WORK TO COMPLETE: Everything from the first line down to the line containing "return root" is to be retyped exactly, both ends included, with pictures left out.
** START OF PROVIDED MATERIAL **
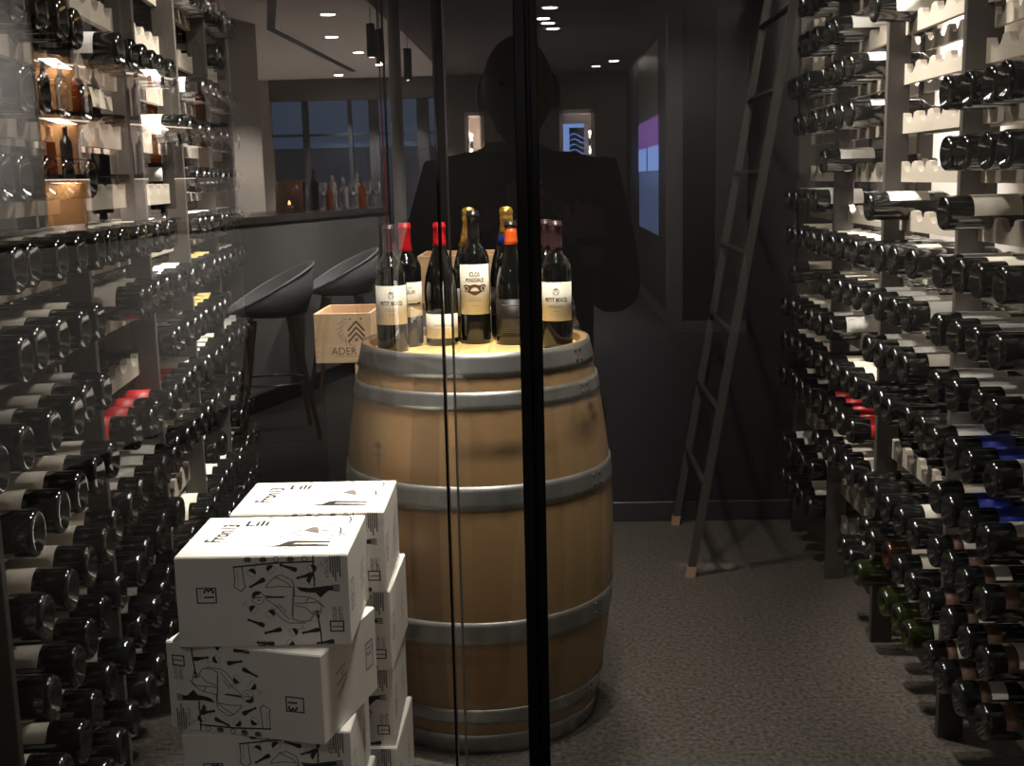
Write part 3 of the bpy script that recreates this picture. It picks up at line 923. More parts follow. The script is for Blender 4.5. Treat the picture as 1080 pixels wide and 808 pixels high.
def carton(label, loc, rz, flip=False):
    root = tag(empty('wine_carton', loc, rz), label, 'carton', 'white printed wine cartons in the stack')
    hx, hy = CW / 2, CD / 2
    mb = MB().box((-hx, -hy, 0), (hx, hy, CH - .0012), M['carton'], bev=.0014)
    mb.build('body', root)
    fl = MB()
    for s in (-1, 1):   # the two closed top flaps meet along the middle
        fl.box((-hx + .0015, min(s * .0005, s * (hy - .0015)), CH - .0014), (hx - .0015, max(s * .0005, s * (hy - .0015)), CH - .0001), M['carton'])
    fl.build('flap', root)
    cl = lambda v: min(max(v, .0006), CH - .0016)
    F_ = (lambda u, v, e=0.0: (u - hx, -hy - .0005 - e, cl(v))) if not flip else (lambda u, v, e=0.0: (hx - u, -hy - .0005 - e, cl(CH - v)))
    B_ = (lambda u, v: (hx - u, hy + .0005, v)) if not flip else (lambda u, v: (u - hx, hy + .0005, CH - v))
    S_ = (lambda u, v: (hx + .0005, u - hy, v)) if not flip else (lambda u, v: (hx + .0005, hy - u, CH - v))
    pb = MB(); art_front(Art(pb, F_)); pb.build('printing', root)
    pb = MB(); art_side(Art(pb, S_)); pb.build('printing', root)
    if not flip:
        pb = MB(); art_top(Art(pb, lambda u, v, e=0.0: (u - hx, v - hy, CH + .0003 + e))); pb.build('printing', root)
    return root


cx0, cy0 = -.521, 2.118
carton('topmost carton of the stack nearest the glass, white with a printed lady', (cx0, cy0, 3 * LV), .02)
carton('second carton down in the front stack, skewed and printed upside down', (cx0 - .010, cy0 - .011, 2 * LV), -.25, True)
carton('third carton down in the front stack, under the skewed carton', (cx0 - .012, cy0 + .006, LV), .02)
carton('bottom carton of the front stack, resting on the floor', (cx0 - .008, cy0 + .005, 0), -.03)
cx1, cy1 = -.493, 2.389
carton('topmost carton of the back stack, close to the barrel', (cx1, cy1, 3 * LV), .02)
carton('second carton down in the back stack, under the topmost', (cx1 + .008, cy1 + .010, 2 * LV), -.01)
carton('third carton down in the back stack beside the barrel', (cx1 + .003, cy1 + .014, LV), .02)
carton('bottom carton of the back stack, resting on the floor', (cx1 + .010, cy1 + .010, 0), -.015)

# ------------------------------------------------------------------ ladder
ld = tag(empty('library_ladder', (.47, 4.1, 0)), 'dark wooden library ladder leaning on the wine rack', 'ladder')
SL = .170
for yy, x0 in ((-.30, -.007), (.30, .007)):
    mb = MB()
    T = Matrix.Translation((x0, yy, 0)) @ Matrix.Shear('XY', 4, (SL, 0)) if False else None
    def sh(p, x0=x0, yy=yy): return (p[0] + x0 + SL * p[2], p[1] + yy, p[2])
    vs = [(x, y, z) for x in (-.013, .013) for y in (-.012, .012) for z in (.035, 2.45)]
    mb.add([sh(p) for p in vs], [(0, 1, 3, 2), (4, 6, 7, 5), (0, 4, 5, 1), (2, 3, 7, 6), (0, 2, 6, 4), (1, 5, 7, 3)], M['ladder'])
    rail = mb.build('rail', ld)
    vs = [(x, y, z) for x in (-.015, .015) for y in (-.014, .014) for z in (0, .036)]
    MB().add([sh(p) for p in vs], [(0, 1, 3, 2), (4, 6, 7, 5), (0, 4, 5, 1), (2, 3, 7, 6), (0, 2, 6, 4), (1, 5, 7, 3)], M['ladder_tip']).build('foot', ld)['label'] = 'pale wooden foot'
for i in range(9):
    z = .30 + .2575 * i
    MB().tube([(-.003 + SL * z, -.30, z), (.003 + SL * z, .30, z)], .011, M['ladder'], 10).build('rung', ld)


# ------------------------------------------------------------------ the restaurant behind the camera (seen mirrored in the glass)
def V(x, yv, z=0.0):                 # a place given by how deep it appears in the mirror
    return Vector((x, 2 * GY - yv, z))


M['ceil_light'] = mat('warm_white_ceiling_paint', srgb(222, 216, 212), .8)
M['ceil_dark'] = mat('charcoal_ceiling_paint', srgb(52, 48, 48), .8)
M['ceil_mid'] = mat('taupe_ceiling_paint', srgb(84, 80, 78), .8)
M['slot'] = mat('ceiling_slot_black', srgb(60, 56, 54), .6)
M['wall_taupe'] = mat('taupe_wall_paint', srgb(176, 168, 158), .8, var=.03, scale=2)
M['wall_dusk'] = mat('dark_taupe_wall_paint', srgb(92, 88, 84), .8)
M['pale_stone'] = mat('pale_wall_panel', srgb(206, 194, 184), .6, var=.05, scale=4)
M['bar_front'] = mat('grey_bar_front_panel', srgb(150, 146, 140), .6, var=.05, scale=3)
M['bar_top'] = mat('dark_bar_top', srgb(96, 88, 80), .25)
M['oak_panel'] = mat('warm_oak_panel', srgb(206, 150, 92), .5, var=.15, scale=6, stretch=(.2, 1, 3))
M['shelf_black'] = mat('black_shelf', (.012, .011, .011, 1), .3)
M['dusk'] = mat('dusk_sky_pane', (.02, .03, .05, 1), .1, emit=((.10, .14, .22, 1), 1.25))
M['dusk_low'] = mat('night_street_pane', (.01, .012, .02, 1), .1, emit=((.06, .06, .07, 1), .8))
M['mullion'] = mat('dark_curtain_mullion', srgb(42, 42, 48), .6)
M['lamp_glow'] = mat('lit_lamp_glass', (1, .9, .8, 1), .3, emit=((1.0, .90, .80, 1), 90))
M['lamp_soft'] = mat('lit_wall_lamp', (1, .9, .8, 1), .3, emit=((1.0, .84, .66, 1), 14))
M['strip'] = mat('lit_shelf_strip', (1, .9, .8, 1), .3, emit=((1.0, .84, .66, 1), 4))
M['flame'] = mat('candle_flame', (1, .7, .4, 1), .3, emit=((1.0, .55, .2, 1), 30))
M['steel'] = mat('brushed_steel', srgb(180, 178, 174), .3, .9)
M['white_lacquer'] = mat('white_lacquer', srgb(226, 222, 218), .3)
M['clear'] = mat('drinking_glass', (.85, .85, .85, 1), .05)
M['clear'].node_tree.nodes['Principled BSDF'].inputs['Transmission Weight'].default_value = .9
M['amber'] = mat('amber_lantern_glass', srgb(120, 84, 66), .1, var=.6, scale=60, emit=((.8, .35, .12, 1), .03))
M['amber'].node_tree.nodes['Principled BSDF'].inputs['Alpha'].default_value = .45
M['amber_liquor'] = mat('amber_liquor', srgb(150, 70, 24), .08)
M['screen_purple'] = mat('lit_purple_display', (.1, .05, .2, 1), .3, emit=((.26, .11, .42, 1), 2.0))
M['screen_blue'] = mat('lit_blue_display', (.1, .15, .3, 1), .3, emit=((.28, .46, 1.0, 1), 2.4))
M['screen_line'] = mat('dark_display_line', (.01, .012, .03, 1), .3)
M['haze_blue'] = mat('bluish_lit_pane', (.03, .05, .1, 1), .2, emit=((.12, .19, .38, 1), 1.4))
M['bounce_floor'] = mat('pale_bounce_floor', srgb(186, 178, 170), .45, var=.12, scale=5, stretch=(6, .4, 1))  # pale tone chosen to bounce light upwards
M['shell'] = mat('dark_stool_shell', srgb(165, 163, 162), .4)
M['beech'] = mat('beech_leg_wood', srgb(200, 170, 140), .5)
M['side_grey'] = mat('grey_pilaster', srgb(120, 114, 110), .6, var=.1, scale=6, stretch=(1, 1, .1))

# shell
structure(MB().box((-9, -14.3, 2.70), (-1.30, GY, 2.80), M['ceil_light']).build('ceiling'))
structure(MB().box((-1.30, -8.7, 2.66), (2.6, GY, 2.80), M['ceil_dark']).build('ceiling'))
structure(MB().box((-1.30, -14.3, 2.70), (2.6, -8.7, 2.80), M['ceil_mid']).build('ceiling'))
mb = MB().box((-9, -13.95, 0), (-3.66, -13.8, 2.7), M['wall_taupe'])
mb.box((-3.66, -13.95, 2.42), (-1.06, -13.8, 2.7), M['wall_dusk']); mb.box((-3.66, -13.95, 0), (-1.45, -13.8, .5), M['wall_dusk'])
mb.box((-1.45, -13.95, 0), (-1.06, -13.8, 2.42), M['wall_dusk'])
mb.box((-1.06, -13.95, 2.22), (.67, -13.8, 2.7), M['wall_dusk']); mb.box((-.80, -13.95, 0), (.20, -13.8, 2.22), M['wall_dusk'])
mb.box((.67, -13.95, 0), (2.6, -13.8, 2.7), M['wall_dusk'])
structure(mb.build('wall_far'))
mb = MB().box((-3.66, -13.93, 1.80), (-1.45, -13.92, 2.42), M['dusk']); mb.box((-3.66, -13.93, .5), (-1.45, -13.92, 1.80), M['dusk_low'])
wn = structure(mb.build('window_4'))
mb = MB()
for x, ww in ((-3.20, .08), (-2.60, .05), (-2.28, .13), (-1.95, .05), (-1.62, .16)):
    mb.box((x - ww / 2, -13.9, .5), (x + ww / 2, -13.83, 2.42), M['mullion'])
mb.box((-3.66, -13.9, 1.955), (-1.45, -13.85, 1.985), M['mullion'])
structure(mb.build('window_frame', wn))
# two lit openings with wall lamps
for x0, x1, nm in ((-1.06, -.80, 'trim_5'), (.20, .67, 'trim_6')):
    mb = MB()
    mb.box((x0, -14.25, 0), (x0 + .05, -13.79, 2.22), M['pale_stone']); mb.box((x1 - .05, -14.25, 0), (x1, -13.79, 2.22), M['pale_stone'])
    mb.box((x0, -14.25, 2.17), (x1, -13.79, 2.22), M['pale_stone']); mb.box((x0, -14.3, 0), (x1, -14.25, 2.22), M['pale_stone'])
    structure(mb.build(nm))
mb = MB().box((-9.1, -14.3, 0), (-9, GY, 2.8), M['wall_taupe']); structure(mb.build('wall_bar_end'))
mb = MB().box((1.09, -13.8, 0), (2.6, -7.85, 2.66), M['wall_dark']); mb.box((1.07, -13.8, 0), (1.09, -7.85, .10), M['side_grey'])
structure(mb.build('wall_passage'))
structure(MB().box((1.02, -7.95, 0), (1.15, -7.80, 2.66), M['side_grey'], bev=.006).build('trim_7'))
structure(MB().box((1.42, -7.85, .1), (1.69, -7.80, 2.66), M['wall_dusk'], bev=.004).build('trim_8'))
structure(MB().box((1.15, -7.85, 0), (1.69, -7.79, .10), M['side_grey'], bev=.004).build('trim_9'))
structure(MB().box((1.69, -7.85, 0), (1.80, GY, 2.66), M['wall_dark']).build('wall_near_passage'))
# lit display in the passage wall
ds = MB().box((1.083, -11.6, .76), (1.089, -9.3, 1.38), M['haze_blue']).build('lit_display_panel')
tag(ds, 'lit purple and pale blue display panel on the dark passage wall', 'display panel')
MB().box((1.078, -11.6, 1.38), (1.089, -9.3, 1.62), M['screen_blue']).build('lower_panel', ds)
MB().box((1.078, -11.6, 1.62), (1.089, -9.3, 1.90), M['screen_purple']).build('upper_panel', ds)
MB().box((1.075, -10.5, 1.38), (1.078, -10.42, 1.62), M['screen_line']).build('divider', ds)
MB().box((1.081, -11.6, 1.90), (1.089, -9.3, 2.60), M['steel']).build('polished_top_panel', ds)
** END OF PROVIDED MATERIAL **
OUTPUT FOR THIS EXERCISE:
Write part 3 of the bpy script that recreates this picture. It picks up at line 923. More parts follow. The script is for Blender 4.5. Treat the picture as 1080 pixels wide and 808 pixels high.
def carton(label, loc, rz, flip=False):
    root = tag(empty('wine_carton', loc, rz), label, 'carton', 'white printed wine cartons in the stack')
    hx, hy = CW / 2, CD / 2
    mb = MB().box((-hx, -hy, 0), (hx, hy, CH - .0012), M['carton'], bev=.0014)
    mb.build('body', root)
    fl = MB()
    for s in (-1, 1):   # the two closed top flaps meet along the middle
        fl.box((-hx + .0015, min(s * .0005, s * (hy - .0015)), CH - .0014), (hx - .0015, max(s * .0005, s * (hy - .0015)), CH - .0001), M['carton'])
    fl.build('flap', root)
    cl = lambda v: min(max(v, .0006), CH - .0016)
    F_ = (lambda u, v, e=0.0: (u - hx, -hy - .0005 - e, cl(v))) if not flip else (lambda u, v, e=0.0: (hx - u, -hy - .0005 - e, cl(CH - v)))
    B_ = (lambda u, v: (hx - u, hy + .0005, v)) if not flip else (lambda u, v: (u - hx, hy + .0005, CH - v))
    S_ = (lambda u, v: (hx + .0005, u - hy, v)) if not flip else (lambda u, v: (hx + .0005, hy - u, CH - v))
    pb = MB(); art_front(Art(pb, F_)); pb.build('printing', root)
    pb = MB(); art_side(Art(pb, S_)); pb.build('printing', root)
    if not flip:
        pb = MB(); art_top(Art(pb, lambda u, v, e=0.0: (u - hx, v - hy, CH + .0003 + e))); pb.build('printing', root)
    return root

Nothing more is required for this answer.